Gold prices experienced a rebound on Monday, as the dollar scaled back its initial gains spurred by predictions that the unexpected output cuts by OPEC+ could lead to increased global energy prices, prompting central banks to raise interest rates.
By 1206 GMT, spot gold had increased by 0.5% to $1,977.43 per ounce, while U.S. gold futures rose 0.4% to $1,994.50. Earlier in the session, gold had reached a one-week low of $1,949.54.
Rhona O'Connell, an analyst at StoneX, attributed the low to a "knee jerk reaction" to the dollar's initial surge, which also sparked some bargain hunting in the $1,960-$1,965 range. She added, "You'd have thought in the longer term, it might be supportive because OPEC has introduced some uncertainties or fresh uncertainties into the marketplace."
The dollar's initial gains were tempered, making gold more affordable for traders using other currencies, as investors concentrated on the divergent central bank policies and the effects of oil production cuts on the inflation outlook.
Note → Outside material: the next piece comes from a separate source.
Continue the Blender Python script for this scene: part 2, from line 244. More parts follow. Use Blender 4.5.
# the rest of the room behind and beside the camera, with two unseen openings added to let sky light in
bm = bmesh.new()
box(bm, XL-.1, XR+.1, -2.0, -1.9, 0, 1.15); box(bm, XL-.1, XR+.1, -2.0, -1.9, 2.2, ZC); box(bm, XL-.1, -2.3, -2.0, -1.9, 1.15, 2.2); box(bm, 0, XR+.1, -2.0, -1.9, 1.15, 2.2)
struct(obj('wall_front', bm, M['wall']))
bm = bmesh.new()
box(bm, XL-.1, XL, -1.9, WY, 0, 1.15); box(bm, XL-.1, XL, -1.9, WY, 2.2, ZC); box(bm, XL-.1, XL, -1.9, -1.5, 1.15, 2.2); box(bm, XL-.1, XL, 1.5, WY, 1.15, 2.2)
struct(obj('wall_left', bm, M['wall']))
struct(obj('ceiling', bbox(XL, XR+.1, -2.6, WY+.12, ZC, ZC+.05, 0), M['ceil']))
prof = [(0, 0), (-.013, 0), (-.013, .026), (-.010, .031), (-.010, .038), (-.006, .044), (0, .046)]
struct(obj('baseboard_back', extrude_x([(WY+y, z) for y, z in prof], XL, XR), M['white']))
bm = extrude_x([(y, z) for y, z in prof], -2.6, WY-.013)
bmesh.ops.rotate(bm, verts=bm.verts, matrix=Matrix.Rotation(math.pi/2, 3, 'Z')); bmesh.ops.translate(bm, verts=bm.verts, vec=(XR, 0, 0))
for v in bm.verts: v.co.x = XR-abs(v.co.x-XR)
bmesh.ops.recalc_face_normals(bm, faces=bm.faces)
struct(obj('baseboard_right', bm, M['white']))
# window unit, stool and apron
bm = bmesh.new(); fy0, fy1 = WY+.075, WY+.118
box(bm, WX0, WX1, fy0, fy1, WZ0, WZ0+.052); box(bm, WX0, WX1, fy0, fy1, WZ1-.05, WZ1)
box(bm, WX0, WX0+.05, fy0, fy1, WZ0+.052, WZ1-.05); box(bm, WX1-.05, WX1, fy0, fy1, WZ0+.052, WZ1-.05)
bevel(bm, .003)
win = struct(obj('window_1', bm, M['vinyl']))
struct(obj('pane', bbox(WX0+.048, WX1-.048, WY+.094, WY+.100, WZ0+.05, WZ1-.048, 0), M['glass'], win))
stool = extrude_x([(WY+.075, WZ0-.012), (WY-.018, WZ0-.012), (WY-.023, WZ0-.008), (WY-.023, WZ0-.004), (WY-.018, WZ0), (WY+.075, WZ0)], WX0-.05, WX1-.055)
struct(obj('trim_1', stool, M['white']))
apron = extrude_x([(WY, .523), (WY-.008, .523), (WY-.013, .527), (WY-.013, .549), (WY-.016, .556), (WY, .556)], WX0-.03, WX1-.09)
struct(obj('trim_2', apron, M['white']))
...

Although gold has traditionally served as a hedge against inflation, the prospect of higher interest rates to curb escalating price pressures lessens the appeal of the non-interest-bearing asset.
According to CME's Fedwatch tool, the market currently has a 59.3% probability of the Federal Reserve implementing a quarter-point rate hike in May. Additionally, there is a 66% likelihood of the Bank of England raising rates by another 25 basis points in the same month.
Matt Simpson, senior market analyst at City Index, stated, "Gold is now vulnerable to a move down to $1,900, given the potential for a higher terminal Fed rate that markets are currently pricing in." Last quarter, gold rose nearly 8% as global banking turmoil fueled speculation that the Fed would slow down its rate hikes.
Silver dipped 0.3% to $24.01 per ounce, platinum also decreased by 0.3% to $988.60, while palladium advanced 0.7% to $1,470.72. As the global economic landscape evolves, investors will continue to closely monitor central bank policies, inflation indicators, and market reactions to OPEC+'s output cuts, which could all impact the precious metals market.